What you will do
State how many lines in the records hold the word "that", giving the number and no other text.

Excerpted data

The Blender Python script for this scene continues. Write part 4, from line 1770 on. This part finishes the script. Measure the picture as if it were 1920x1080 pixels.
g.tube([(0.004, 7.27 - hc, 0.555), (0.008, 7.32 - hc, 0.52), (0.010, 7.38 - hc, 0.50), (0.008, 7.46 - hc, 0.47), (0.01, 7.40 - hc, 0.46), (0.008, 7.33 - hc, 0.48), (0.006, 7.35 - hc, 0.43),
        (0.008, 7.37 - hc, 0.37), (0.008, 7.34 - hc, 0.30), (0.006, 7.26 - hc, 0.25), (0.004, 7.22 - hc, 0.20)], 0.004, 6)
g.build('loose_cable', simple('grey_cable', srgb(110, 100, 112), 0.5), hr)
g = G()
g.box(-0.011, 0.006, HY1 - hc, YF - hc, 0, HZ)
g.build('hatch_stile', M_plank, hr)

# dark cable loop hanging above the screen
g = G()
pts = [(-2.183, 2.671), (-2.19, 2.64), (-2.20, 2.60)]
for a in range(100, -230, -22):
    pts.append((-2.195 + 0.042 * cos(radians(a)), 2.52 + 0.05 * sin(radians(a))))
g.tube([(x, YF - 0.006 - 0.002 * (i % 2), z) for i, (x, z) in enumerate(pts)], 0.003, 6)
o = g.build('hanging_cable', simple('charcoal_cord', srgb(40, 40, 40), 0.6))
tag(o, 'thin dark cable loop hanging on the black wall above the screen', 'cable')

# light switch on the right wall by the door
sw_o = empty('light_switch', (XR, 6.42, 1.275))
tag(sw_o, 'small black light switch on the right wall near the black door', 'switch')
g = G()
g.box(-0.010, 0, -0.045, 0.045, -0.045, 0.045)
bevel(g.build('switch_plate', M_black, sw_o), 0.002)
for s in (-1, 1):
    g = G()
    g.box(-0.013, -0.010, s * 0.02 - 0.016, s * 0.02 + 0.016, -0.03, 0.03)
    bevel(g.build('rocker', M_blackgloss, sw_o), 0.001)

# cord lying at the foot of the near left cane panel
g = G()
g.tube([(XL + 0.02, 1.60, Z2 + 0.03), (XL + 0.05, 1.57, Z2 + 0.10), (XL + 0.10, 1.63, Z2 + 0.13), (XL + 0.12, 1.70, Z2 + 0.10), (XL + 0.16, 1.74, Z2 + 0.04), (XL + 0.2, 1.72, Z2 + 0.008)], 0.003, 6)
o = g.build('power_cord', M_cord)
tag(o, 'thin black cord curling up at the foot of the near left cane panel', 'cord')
...
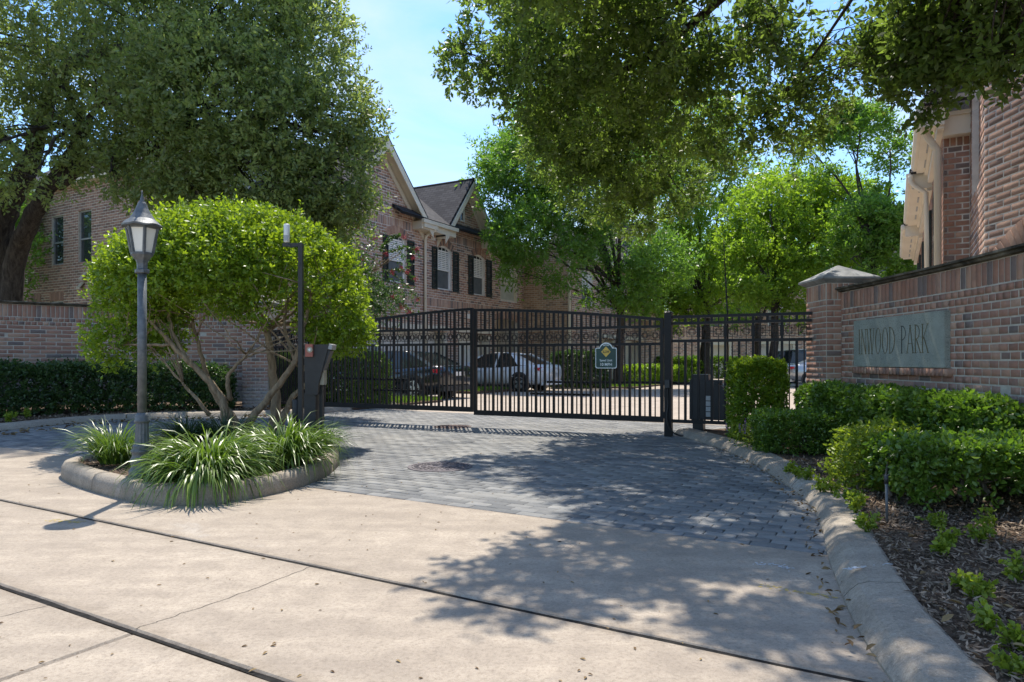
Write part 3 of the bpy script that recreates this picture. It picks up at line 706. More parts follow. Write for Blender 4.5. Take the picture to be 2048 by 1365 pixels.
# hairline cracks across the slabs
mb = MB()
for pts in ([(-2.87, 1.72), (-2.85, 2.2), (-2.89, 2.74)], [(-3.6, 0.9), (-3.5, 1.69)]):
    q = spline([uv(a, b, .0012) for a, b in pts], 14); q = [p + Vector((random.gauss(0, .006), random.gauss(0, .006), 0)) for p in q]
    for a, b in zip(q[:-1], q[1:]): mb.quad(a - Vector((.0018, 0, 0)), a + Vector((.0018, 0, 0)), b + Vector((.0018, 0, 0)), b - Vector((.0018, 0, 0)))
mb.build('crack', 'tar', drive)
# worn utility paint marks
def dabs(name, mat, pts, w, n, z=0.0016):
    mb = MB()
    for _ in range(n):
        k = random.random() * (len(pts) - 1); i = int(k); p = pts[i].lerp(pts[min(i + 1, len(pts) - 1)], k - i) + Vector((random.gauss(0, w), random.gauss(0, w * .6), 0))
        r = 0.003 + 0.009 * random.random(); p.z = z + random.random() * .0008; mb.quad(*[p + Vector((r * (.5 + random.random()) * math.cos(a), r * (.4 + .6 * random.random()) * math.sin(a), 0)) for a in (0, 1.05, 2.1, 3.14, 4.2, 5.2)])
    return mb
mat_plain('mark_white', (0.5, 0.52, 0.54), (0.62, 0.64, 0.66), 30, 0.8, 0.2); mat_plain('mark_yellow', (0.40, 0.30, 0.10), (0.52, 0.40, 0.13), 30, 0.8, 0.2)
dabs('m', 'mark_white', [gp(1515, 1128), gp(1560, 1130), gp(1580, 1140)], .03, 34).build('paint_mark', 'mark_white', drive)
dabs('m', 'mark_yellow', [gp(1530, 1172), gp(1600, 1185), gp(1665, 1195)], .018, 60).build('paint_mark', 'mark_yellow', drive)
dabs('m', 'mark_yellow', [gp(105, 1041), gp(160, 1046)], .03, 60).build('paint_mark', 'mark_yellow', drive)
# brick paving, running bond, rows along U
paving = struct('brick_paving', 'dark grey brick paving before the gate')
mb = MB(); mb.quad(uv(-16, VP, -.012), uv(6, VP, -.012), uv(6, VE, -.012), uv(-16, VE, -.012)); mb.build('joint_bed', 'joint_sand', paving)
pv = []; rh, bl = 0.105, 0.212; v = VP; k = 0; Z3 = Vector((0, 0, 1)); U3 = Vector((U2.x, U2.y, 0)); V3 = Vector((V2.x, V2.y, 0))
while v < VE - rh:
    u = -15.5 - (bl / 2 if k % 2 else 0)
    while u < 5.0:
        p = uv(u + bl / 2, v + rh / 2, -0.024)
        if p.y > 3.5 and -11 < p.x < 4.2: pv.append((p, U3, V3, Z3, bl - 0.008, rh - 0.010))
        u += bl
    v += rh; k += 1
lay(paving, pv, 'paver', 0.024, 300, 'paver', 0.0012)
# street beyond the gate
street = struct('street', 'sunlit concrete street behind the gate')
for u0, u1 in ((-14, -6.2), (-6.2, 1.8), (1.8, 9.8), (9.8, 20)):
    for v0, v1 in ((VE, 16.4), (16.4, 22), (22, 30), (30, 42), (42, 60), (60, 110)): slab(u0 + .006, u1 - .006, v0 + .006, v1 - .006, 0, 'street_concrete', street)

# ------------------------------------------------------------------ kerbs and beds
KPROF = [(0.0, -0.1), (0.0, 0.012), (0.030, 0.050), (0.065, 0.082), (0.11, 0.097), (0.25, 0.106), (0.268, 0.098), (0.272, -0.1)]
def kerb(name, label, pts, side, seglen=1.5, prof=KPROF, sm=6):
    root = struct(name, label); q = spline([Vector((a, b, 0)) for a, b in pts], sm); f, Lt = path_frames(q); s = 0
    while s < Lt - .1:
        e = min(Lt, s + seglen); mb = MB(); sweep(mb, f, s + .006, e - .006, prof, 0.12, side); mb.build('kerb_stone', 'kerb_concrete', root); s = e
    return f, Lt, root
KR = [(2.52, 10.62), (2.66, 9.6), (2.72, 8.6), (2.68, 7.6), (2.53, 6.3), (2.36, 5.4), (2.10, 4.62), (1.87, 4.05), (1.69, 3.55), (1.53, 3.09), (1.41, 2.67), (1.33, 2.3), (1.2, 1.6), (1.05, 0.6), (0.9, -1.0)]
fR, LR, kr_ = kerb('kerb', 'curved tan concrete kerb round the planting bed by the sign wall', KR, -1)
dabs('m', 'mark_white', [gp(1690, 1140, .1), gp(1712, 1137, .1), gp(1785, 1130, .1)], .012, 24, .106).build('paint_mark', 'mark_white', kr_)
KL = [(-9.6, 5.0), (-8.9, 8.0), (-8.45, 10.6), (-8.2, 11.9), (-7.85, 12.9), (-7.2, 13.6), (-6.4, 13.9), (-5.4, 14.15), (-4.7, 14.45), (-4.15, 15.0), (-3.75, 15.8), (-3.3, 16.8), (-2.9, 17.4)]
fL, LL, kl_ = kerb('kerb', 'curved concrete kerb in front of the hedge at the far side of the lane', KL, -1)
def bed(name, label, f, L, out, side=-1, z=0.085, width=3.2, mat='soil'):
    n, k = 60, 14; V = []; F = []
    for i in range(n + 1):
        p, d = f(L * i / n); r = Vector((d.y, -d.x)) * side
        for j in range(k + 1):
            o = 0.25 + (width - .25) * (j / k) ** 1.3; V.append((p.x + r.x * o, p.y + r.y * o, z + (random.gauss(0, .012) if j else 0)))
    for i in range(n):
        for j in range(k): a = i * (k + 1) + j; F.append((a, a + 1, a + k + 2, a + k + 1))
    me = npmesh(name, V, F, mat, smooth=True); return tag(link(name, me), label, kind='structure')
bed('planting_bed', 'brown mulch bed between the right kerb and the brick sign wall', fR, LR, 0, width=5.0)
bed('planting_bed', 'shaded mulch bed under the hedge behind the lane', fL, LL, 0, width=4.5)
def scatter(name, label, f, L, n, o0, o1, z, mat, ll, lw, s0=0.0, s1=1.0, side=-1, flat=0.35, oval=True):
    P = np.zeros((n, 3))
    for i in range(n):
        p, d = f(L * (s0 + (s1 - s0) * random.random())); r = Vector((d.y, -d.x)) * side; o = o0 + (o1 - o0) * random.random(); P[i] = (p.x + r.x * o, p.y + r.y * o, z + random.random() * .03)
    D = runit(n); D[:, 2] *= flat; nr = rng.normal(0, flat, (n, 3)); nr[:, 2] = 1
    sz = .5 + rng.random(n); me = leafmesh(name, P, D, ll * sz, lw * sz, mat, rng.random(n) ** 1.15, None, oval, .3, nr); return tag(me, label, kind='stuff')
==
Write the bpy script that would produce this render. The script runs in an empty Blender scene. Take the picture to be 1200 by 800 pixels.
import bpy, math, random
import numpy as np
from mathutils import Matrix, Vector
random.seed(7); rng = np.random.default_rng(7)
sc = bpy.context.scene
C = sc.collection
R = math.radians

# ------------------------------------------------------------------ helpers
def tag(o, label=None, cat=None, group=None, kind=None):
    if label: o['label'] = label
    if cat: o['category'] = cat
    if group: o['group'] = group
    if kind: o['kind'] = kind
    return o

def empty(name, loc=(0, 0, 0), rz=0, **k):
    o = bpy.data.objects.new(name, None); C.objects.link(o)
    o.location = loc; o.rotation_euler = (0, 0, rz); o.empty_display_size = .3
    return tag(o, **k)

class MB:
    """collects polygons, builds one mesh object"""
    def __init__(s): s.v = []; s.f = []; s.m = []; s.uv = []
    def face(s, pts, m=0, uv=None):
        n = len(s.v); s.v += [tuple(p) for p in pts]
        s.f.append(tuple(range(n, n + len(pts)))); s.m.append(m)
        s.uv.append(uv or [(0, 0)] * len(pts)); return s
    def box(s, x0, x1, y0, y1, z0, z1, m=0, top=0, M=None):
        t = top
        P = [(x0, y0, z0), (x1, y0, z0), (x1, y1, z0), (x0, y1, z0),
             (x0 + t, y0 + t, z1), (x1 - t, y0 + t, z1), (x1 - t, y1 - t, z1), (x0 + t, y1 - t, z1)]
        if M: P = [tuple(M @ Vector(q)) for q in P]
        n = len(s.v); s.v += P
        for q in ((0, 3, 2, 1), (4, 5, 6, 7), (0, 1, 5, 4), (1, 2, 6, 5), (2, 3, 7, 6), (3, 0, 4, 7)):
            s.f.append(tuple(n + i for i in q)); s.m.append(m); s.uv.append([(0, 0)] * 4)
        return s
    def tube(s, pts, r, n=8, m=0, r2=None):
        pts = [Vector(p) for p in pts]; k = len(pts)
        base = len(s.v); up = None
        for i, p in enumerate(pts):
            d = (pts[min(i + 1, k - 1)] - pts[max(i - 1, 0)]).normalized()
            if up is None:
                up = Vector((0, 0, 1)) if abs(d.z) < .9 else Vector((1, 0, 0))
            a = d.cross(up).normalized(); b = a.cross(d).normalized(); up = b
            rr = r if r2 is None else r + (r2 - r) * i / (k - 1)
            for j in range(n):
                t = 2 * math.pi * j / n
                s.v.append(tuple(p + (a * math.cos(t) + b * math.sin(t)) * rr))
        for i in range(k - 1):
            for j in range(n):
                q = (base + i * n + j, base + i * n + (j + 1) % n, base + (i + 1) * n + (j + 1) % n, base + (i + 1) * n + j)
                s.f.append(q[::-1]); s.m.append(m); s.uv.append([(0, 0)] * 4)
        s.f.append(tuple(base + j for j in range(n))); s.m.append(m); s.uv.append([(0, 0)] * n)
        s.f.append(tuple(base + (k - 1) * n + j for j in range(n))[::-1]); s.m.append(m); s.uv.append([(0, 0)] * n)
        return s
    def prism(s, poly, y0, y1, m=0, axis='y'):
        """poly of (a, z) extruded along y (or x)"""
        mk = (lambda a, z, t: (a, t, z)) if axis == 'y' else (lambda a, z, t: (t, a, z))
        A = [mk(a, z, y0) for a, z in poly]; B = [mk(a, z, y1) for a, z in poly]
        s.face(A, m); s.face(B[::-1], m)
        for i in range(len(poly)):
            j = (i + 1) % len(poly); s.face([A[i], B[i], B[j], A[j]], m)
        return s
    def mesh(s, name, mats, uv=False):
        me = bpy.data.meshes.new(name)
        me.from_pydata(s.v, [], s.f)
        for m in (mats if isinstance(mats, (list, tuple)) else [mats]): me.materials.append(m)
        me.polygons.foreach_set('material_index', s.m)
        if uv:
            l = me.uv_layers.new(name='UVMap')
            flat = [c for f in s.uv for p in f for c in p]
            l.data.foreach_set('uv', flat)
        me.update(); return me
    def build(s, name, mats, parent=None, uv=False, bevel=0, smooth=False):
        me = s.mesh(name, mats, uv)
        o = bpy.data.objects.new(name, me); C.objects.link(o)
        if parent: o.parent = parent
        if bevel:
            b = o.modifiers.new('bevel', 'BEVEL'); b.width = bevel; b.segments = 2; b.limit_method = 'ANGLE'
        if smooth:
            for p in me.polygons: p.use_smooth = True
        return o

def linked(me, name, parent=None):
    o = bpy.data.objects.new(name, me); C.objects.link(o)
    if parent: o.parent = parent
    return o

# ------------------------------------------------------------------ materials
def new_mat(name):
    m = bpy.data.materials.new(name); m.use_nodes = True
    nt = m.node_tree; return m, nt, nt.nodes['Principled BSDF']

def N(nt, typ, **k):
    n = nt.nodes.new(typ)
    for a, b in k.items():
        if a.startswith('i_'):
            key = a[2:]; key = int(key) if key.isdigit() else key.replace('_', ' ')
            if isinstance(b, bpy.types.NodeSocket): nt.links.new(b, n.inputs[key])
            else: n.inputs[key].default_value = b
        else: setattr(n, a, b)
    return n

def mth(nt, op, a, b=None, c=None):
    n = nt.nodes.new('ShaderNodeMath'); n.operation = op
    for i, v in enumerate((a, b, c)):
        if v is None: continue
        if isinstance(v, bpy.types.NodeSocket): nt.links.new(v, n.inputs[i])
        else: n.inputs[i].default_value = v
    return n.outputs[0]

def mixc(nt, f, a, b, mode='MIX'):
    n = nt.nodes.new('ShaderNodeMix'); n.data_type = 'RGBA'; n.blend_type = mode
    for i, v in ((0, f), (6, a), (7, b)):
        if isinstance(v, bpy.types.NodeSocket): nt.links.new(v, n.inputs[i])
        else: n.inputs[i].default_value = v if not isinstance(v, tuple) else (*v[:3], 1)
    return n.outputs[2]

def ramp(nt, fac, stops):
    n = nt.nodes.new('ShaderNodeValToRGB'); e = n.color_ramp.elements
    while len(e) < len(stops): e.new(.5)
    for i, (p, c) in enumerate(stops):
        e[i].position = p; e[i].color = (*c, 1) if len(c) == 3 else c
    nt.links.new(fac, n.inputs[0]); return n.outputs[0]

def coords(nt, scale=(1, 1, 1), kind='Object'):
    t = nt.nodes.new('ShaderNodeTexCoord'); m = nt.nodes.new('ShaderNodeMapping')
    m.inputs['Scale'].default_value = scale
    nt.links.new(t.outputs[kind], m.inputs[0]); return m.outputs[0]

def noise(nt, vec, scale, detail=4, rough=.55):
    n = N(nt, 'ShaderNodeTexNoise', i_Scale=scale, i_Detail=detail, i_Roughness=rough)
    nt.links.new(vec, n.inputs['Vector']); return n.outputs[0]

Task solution
2